Ces affiches montrent de manière problématique l’échec de cette ville à vraiment reconnaître la diversité. Bien que la ville affiche symboliquement sa diversité à de rares occasions, il ne s’agit que d’un effort de surface. L’opinion dominante est toujours que le citoyen et l’étudiant idéal sont blancs. Les contributions positives des personnes Noires sont régulièrement ignorées. C’est dans ce contexte que les politiciens, les décideurs, les administrateurs scolaires et les enseignants posent la question « pourquoi les élèves Noirs sont-ils désenchantés par l’école ? »
Cela tient en grande partie au fait que des annonces comme celles affichées bien en vue par mon alma mater nous rappellent que peu importe nos efforts ou notre présence, nous ne pourrons jamais nous intégrer dans le Toronto « parfait ». La négligence raciale est la loi du pays. Les Canadiens font des déclarations comme « eh bien, au moins, nous ne sommes pas aussi mauvais que les États-Unis ». S’il vous plaît, croyez-moi quand je dis cela, d’une personne qui a passé la moitié de sa vie dans des écoles américaines, ces affiches n’existeraient jamais dans une école américaine avec un nombre important d’étudiants Noirs.

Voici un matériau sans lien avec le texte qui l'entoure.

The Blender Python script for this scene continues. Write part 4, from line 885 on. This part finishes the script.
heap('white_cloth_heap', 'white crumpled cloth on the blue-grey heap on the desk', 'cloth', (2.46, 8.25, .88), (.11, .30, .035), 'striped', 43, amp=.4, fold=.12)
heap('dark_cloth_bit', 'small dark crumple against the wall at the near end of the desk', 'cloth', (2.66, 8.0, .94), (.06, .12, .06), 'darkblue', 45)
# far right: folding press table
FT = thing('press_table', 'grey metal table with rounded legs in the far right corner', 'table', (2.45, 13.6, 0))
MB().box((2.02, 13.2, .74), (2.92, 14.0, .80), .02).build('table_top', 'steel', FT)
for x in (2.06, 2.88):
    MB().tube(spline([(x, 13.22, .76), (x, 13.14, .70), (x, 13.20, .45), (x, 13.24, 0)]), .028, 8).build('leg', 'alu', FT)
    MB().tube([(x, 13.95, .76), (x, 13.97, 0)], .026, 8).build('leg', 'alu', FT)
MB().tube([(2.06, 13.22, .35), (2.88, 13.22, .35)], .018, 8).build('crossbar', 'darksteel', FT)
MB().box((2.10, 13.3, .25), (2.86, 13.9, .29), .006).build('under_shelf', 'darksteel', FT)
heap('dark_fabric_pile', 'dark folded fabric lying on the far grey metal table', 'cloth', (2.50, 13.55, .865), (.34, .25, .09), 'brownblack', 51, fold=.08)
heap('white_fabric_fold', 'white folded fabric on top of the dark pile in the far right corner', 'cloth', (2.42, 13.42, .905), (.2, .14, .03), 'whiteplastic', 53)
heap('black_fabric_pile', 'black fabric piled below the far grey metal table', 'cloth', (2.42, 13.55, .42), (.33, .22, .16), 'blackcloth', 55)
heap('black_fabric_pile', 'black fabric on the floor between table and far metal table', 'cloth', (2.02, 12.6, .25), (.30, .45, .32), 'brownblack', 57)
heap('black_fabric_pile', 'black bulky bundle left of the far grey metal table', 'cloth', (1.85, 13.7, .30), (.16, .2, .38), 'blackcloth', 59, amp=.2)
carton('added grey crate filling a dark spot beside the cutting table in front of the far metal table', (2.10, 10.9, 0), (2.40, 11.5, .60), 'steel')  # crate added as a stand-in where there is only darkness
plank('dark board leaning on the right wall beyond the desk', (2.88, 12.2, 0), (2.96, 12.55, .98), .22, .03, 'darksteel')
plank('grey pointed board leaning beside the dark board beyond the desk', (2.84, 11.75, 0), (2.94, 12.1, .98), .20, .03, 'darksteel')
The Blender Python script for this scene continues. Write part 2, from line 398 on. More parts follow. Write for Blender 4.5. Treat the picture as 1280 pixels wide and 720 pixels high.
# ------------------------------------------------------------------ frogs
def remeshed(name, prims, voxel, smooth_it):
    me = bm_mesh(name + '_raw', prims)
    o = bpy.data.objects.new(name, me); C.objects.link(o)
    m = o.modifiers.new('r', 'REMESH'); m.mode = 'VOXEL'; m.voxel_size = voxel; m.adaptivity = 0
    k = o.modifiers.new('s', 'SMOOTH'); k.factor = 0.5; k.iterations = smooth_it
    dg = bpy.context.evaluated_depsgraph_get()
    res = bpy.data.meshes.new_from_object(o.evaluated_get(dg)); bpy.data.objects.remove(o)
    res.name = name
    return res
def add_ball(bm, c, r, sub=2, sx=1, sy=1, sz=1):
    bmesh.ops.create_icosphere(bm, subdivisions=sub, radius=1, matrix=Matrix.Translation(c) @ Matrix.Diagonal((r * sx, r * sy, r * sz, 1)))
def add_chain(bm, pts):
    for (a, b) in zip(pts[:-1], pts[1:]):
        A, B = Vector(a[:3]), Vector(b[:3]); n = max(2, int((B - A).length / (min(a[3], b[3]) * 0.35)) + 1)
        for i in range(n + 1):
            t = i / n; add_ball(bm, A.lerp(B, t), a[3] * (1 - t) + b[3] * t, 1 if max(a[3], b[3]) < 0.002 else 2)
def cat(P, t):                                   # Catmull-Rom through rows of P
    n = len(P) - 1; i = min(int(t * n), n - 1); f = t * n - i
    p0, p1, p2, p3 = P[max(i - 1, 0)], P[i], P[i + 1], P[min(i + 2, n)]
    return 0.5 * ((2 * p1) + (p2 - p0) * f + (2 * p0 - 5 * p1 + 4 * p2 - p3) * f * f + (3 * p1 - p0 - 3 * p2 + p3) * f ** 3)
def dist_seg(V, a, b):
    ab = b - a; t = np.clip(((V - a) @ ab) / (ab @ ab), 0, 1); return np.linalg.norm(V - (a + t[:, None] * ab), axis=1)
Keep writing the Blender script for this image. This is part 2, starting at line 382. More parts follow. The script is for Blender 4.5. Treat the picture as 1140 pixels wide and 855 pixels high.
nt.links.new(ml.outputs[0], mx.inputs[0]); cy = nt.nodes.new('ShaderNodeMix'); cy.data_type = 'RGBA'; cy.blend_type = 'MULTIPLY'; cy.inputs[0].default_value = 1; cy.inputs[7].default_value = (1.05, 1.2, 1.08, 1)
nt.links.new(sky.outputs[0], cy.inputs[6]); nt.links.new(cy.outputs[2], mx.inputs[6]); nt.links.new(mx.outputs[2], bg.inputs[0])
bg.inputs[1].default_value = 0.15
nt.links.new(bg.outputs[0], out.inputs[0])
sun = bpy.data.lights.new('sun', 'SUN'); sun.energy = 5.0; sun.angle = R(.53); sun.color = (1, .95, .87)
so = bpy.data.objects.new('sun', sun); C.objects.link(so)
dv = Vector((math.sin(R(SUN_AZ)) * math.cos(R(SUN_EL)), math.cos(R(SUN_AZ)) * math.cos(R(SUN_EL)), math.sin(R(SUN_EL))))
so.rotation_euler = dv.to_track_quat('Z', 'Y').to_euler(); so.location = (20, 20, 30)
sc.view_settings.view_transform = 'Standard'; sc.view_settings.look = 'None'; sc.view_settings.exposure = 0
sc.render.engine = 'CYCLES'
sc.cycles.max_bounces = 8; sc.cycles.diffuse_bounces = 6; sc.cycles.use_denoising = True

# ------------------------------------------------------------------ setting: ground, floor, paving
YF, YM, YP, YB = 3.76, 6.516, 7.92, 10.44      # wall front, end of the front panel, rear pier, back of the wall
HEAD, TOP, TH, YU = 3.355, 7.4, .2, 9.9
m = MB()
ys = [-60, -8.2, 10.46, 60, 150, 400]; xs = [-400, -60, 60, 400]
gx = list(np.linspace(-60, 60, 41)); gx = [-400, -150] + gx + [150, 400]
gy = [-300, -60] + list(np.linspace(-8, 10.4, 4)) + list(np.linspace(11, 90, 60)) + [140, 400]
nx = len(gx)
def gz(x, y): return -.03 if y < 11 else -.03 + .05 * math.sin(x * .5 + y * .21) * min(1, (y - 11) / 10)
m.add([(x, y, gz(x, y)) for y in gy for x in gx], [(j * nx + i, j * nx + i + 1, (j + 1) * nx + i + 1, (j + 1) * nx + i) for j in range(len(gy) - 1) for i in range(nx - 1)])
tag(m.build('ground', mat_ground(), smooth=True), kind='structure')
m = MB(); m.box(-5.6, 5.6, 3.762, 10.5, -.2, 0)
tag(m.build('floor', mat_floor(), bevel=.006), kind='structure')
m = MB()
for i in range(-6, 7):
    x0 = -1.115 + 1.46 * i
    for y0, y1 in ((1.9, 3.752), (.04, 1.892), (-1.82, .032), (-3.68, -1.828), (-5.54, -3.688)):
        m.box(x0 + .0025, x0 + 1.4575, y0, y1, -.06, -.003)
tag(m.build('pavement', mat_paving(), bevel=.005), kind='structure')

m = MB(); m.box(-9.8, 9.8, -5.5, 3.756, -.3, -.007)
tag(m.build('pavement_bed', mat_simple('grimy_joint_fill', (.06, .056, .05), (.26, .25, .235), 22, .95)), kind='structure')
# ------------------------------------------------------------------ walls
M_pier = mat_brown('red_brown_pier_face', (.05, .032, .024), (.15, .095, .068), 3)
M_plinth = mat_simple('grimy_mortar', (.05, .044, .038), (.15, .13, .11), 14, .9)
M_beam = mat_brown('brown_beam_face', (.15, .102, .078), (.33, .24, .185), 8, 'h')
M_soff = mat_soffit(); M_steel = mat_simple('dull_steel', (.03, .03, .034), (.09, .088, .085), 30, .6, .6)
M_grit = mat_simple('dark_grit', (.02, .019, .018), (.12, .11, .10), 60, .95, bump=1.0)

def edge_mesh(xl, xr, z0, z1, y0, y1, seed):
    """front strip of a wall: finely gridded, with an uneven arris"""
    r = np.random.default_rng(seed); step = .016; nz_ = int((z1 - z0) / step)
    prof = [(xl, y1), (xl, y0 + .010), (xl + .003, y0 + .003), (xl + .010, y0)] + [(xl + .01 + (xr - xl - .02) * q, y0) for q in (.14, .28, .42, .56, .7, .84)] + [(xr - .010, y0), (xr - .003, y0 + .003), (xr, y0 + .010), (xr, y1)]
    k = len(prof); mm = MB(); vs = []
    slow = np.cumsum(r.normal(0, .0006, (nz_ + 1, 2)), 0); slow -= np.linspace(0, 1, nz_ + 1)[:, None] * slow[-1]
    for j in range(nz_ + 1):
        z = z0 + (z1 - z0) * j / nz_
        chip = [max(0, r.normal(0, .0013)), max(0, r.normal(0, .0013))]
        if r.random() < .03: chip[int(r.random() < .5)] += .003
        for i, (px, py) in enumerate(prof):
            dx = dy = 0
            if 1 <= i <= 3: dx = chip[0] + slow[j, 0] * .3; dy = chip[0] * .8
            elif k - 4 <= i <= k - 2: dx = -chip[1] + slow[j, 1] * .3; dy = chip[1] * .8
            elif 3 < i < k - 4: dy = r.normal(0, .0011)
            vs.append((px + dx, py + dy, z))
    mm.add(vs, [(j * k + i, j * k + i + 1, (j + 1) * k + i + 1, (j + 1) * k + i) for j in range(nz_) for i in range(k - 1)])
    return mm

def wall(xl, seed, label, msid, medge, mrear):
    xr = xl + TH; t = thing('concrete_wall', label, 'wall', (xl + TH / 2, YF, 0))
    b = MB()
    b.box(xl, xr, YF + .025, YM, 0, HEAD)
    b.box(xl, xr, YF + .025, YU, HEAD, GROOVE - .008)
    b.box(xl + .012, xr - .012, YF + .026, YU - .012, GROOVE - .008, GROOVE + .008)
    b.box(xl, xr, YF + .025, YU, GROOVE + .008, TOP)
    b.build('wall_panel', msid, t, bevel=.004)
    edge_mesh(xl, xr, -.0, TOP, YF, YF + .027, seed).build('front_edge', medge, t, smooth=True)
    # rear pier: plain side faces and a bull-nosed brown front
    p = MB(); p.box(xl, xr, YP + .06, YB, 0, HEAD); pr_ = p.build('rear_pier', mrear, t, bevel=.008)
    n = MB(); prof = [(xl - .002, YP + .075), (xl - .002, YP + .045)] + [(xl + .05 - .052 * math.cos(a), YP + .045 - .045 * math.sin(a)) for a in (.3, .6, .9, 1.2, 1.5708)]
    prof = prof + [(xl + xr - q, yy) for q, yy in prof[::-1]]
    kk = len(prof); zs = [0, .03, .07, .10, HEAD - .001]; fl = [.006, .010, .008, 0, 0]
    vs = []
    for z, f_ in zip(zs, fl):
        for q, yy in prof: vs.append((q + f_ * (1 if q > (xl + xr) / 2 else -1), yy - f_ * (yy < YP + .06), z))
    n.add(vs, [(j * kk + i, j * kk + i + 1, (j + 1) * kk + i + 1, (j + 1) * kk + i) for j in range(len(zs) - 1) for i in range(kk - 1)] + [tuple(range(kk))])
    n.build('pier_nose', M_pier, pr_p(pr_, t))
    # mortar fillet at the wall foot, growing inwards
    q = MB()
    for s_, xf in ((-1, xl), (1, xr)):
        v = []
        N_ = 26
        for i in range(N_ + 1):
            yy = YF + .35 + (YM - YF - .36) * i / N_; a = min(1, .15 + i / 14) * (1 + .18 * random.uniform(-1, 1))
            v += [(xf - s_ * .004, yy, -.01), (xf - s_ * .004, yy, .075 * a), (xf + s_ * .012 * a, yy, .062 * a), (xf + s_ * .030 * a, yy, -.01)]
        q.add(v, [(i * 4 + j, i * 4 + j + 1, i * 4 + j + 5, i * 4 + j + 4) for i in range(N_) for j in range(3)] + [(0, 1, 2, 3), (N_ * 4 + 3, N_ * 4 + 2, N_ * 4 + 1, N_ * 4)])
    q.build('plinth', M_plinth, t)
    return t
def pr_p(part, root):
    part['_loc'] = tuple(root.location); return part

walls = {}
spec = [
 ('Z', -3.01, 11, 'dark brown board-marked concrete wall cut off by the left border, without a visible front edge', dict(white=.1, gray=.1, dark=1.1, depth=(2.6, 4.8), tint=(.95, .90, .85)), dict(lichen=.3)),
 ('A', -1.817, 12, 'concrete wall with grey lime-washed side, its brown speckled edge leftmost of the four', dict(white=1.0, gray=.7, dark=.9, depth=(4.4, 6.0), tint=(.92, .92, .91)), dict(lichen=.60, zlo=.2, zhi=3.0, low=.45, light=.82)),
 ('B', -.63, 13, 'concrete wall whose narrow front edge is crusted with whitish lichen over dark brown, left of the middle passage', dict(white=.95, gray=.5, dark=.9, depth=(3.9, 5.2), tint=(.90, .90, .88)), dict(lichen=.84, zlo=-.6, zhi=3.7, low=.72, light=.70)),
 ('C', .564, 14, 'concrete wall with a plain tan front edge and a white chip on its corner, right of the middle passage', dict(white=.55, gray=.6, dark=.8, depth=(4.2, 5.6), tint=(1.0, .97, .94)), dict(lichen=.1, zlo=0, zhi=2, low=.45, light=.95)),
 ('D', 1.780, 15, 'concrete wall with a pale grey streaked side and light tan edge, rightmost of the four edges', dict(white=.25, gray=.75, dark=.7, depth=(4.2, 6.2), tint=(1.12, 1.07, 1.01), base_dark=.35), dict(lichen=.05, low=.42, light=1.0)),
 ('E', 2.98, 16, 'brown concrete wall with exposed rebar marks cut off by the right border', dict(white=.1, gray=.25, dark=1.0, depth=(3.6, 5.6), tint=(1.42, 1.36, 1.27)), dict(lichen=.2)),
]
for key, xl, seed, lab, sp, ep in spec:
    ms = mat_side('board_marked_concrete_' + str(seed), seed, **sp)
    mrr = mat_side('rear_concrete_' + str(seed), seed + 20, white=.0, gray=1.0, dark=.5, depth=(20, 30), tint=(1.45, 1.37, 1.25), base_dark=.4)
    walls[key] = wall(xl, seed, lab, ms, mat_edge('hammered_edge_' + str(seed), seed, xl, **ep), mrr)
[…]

Si Toronto veut vraiment servir ses communautés de couleur et adopter une vraie diversité, alors agissons en conséquence.
Faisons en sorte que nos communautés Noires soient les bienvenues non seulement en applaudissant arbitrairement la diversité, mais en célébrant fièrement les jeunes Noirs qui restent à l’école et contribuent à notre ville afin que nous puissions nous voir apparaître sur des affiches aux yeux de tous.
¹ Célébration annuelle des personnes et des cultures des Caraïbes à Toronto.